Ingroia: “Il 19 luglio hanno parlato troppi che avrebbero dovuto tacere”
Antonio Ingroia, l’ex magistrato condannato a morte dalla mafia, a cui il governo ha tolto la scorta, il 19 luglio, anniversario della strage di via D’Amelio, in cui persero la vita il giudice Paolo Borsellino e gli agenti della scorta, ha deciso di non dire nulla.
È intervenuto, all’indomani, nel suo stile, senza se e senza ma, senza sconti per nessuno: “Giorno 19 luglio – dice Antonio – la strage di via D’Amelio, uno dei giorni più bui della storia del nostro Paese, ancora oggi troppo buio. Il Buio della menzogna di Stato e dei depistaggi di Stato. Il Buio nero della Strage di Stato. Sangue Nero”.
Ha taciuto il 19, ha parlato il 20 : “Il 19 luglio – sottolinea Ingroia – hanno parlato troppi che avrebbero dovuto tacere. Il 19 luglio 1992 non è stata la fine di tutto e poteva essere il principio di tutto ma non lo è stato abbastanza. Poteva nascere un’Altra Italia. E tanti italiani si sono ribellati al Sistema Criminale che aveva ucciso Paolo Borsellino e i poliziotti della sua scorta. In tanti abbiamo fatto tanto per cercare di essere all’altezza del lascito di uomini liberi, coraggiosi e determinati come Paolo Borsellino. Ma non ci siamo riusciti”.
“L’oggi – continua Ingroia – è desolante, l’Italia di oggi non è all’altezza dei migliori cittadini di ieri come Paolo Borsellino, la Magistratura non è all’altezza dei migliori Magistrati di ieri come Paolo Borsellino. Pochi, troppo pochi i cittadini e i magistrati che hanno seguito l’esempio di Borsellino, e quei pochi sono rimasti soli ed isolati dallo Stato assassino della oscena Trattativa con la mafia che si è abbeverato col sangue di Paolo Borsellino. E quei pochi erano e oggi sono troppo pochi per cambiare il nostro Paese e quello Stato nemico di Borsellino e che ieri fu pure suo assassino”.
La denuncia di Ingroia non lascia scampo, ma non chiude alla necessità di continuare la lotta: “Ma non bisogna arrendersi e rassegnarsi.
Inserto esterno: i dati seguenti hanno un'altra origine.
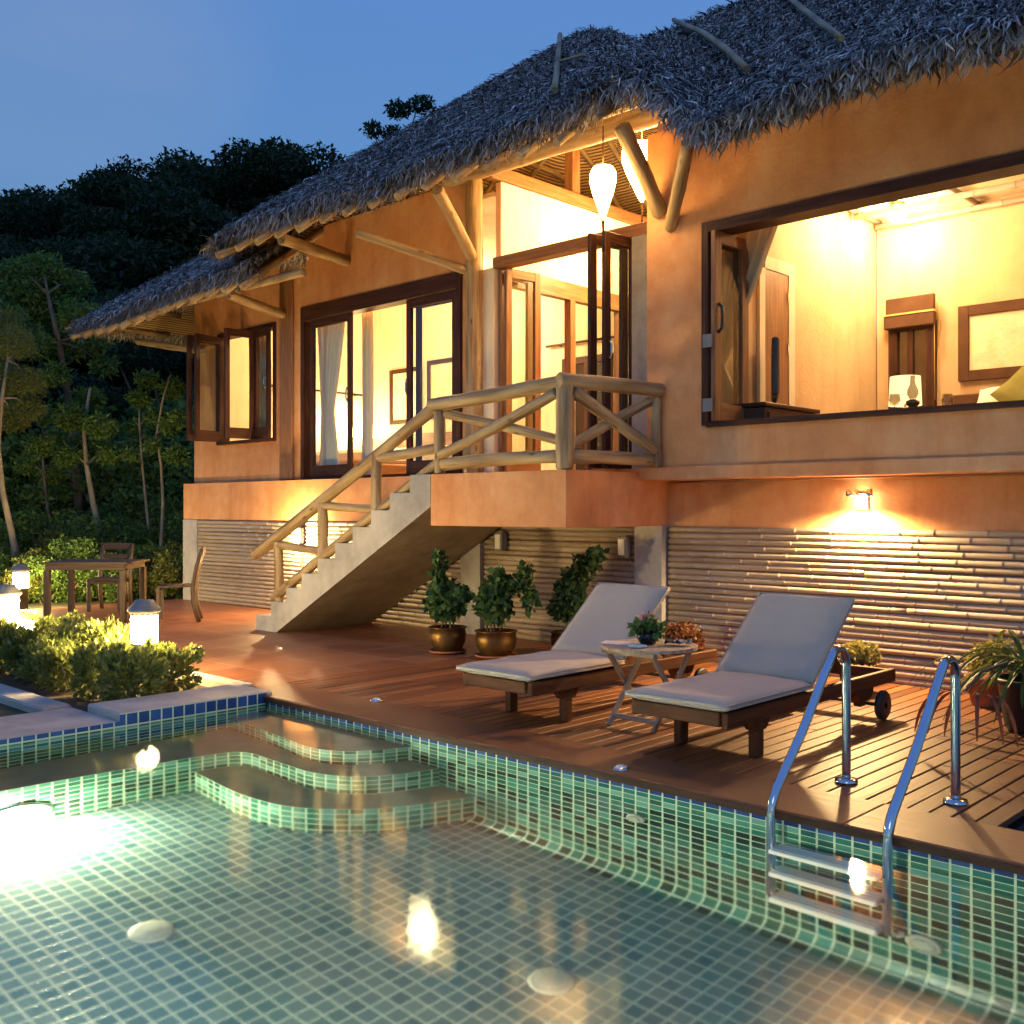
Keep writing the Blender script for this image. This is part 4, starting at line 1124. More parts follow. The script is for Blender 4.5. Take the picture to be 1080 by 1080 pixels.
def eave_blades(pts, outs, per_m, seed, lmin=0.06, lmax=0.19, ups=0.0):
    """fringe along a line: pts (n,3) sampled densely, outs outward directions"""
    g = np.random.default_rng(seed)
    seg = np.linalg.norm(np.diff(pts, axis=0), axis=1).sum()
    n = int(seg * per_m)
    t = g.uniform(0, len(pts) - 1.001, n); i = t.astype(int); f = (t - i)[:, None]
    P = pts[i] * (1 - f) + pts[i + 1] * f
    out = outs[i]
    along = pts[i + 1] - pts[i]; along /= np.linalg.norm(along, axis=1, keepdims=True) + 1e-9
    down = np.array([0, 0, -1.0])
    P = P - out * g.uniform(-0.02, 0.22, (n, 1)) + np.array([0, 0, 1.0]) * g.uniform(-0.08, 0.03, (n, 1))
    a = g.normal(0, 0.45, (n, 1))
    th = g.uniform(0.35, 1.25, (n, 1))
    d = (out * np.cos(th) + down * np.sin(th)) * np.cos(a) + along * np.sin(a)
    s = np.cross(d, out + along * 0.3); s = along - d * (along * d).sum(1, keepdims=True); s /= np.linalg.norm(s, axis=1, keepdims=True) + 1e-9
    L = g.uniform(lmin, lmax, (n, 1)); wd = g.uniform(0.004, 0.012, (n, 1))
    p1 = P + d * L * 0.5; p2 = p1 + (d + down * 0.45) * L * 0.28 + s * g.normal(0, 0.02, (n, 1)); p3 = p2 + (d + down * 0.9) * L * 0.22 + s * g.normal(0, 0.03, (n, 1))
    V = np.stack([P - s * wd * 0.5, P + s * wd * 0.5, p1 - s * wd, p1 + s * wd, p2 - s * wd * 0.8, p2 + s * wd * 0.8, p3 - s * wd * 0.1, p3 + s * wd * 0.1], 1).reshape(-1, 3)
    o = np.arange(n)[:, None] * 8
    F = np.concatenate([o + np.array([0, 1, 3, 2]), o + np.array([2, 3, 5, 4]), o + np.array([4, 5, 7, 6])], 0)
    return V, F, np.repeat(np.clip(g.normal(0.5, 0.24, n), 0, 1), 8)
xs = np.linspace(-11.5, XR + 0.2, 180)
e1 = np.stack([xs, np.full_like(xs, 6.70), roof_main(xs, np.full_like(xs, 6.70)) + sag(xs) - 0.02], 1)
o1 = np.tile([0, -1.0, 0], (len(xs), 1))
ys = np.linspace(6.7, 8.3, 24)
e2 = np.stack([np.full_like(ys, -11.5), ys, roof_main(np.full_like(ys, -11.5), ys)], 1); o2 = np.tile([-1.0, 0, 0], (len(ys), 1))
thatch_obj([thatch_blades(roof_main, -11.5, XR + 0.2, 6.72, 11.6, 2000, keep_m, 3, rm), eave_blades(e1, o1, 850, 5), eave_blades(e2, o2, 850, 6)], rm)
xs = np.linspace(-16.0, -10.95, 90)
e3 = np.stack([xs, np.full_like(xs, 6.9), roof_left(xs, np.full_like(xs, 6.9)) + sag(xs) - 0.02], 1); o3 = np.tile([0, -1.0, 0], (len(xs), 1))
ys = np.linspace(6.9, 13.0, 60)
e4 = np.stack([np.full_like(ys, -16.0), ys, roof_left(np.full_like(ys, -16.0), ys)], 1); o4 = np.tile([-1.0, 0, 0], (len(ys), 1))
thatch_obj([thatch_blades(roof_left, -16, -9.8, 6.92, 11.8, 1700, keep_l, 4, rl_), eave_blades(e3, o3, 850, 7), eave_blades(e4, o4, 600, 8)], rl_)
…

Come mai Borsellino si arrese e si rassegnò, anche nei momenti più duri e terribili. L’importante è essere consapevoli della sfida come Lui lo era. Importante sapere che le commemorazioni non servono se non per denunciare la codardia e la complicità dei molti e l’isolamento dei pochi. Importante è non fermarsi a ieri, ma guardare l’oggi con la stessa fermezza ed intransigenza di Paolo Borsellino. Contro la politica codarda e opportunista, contro la magistratura omologata e carrierista”.
Un messaggio forte che cozza con chi continua a calpestare la vera lotta contro la mafia e continua a omettere o negare la trattativa mafia-stato.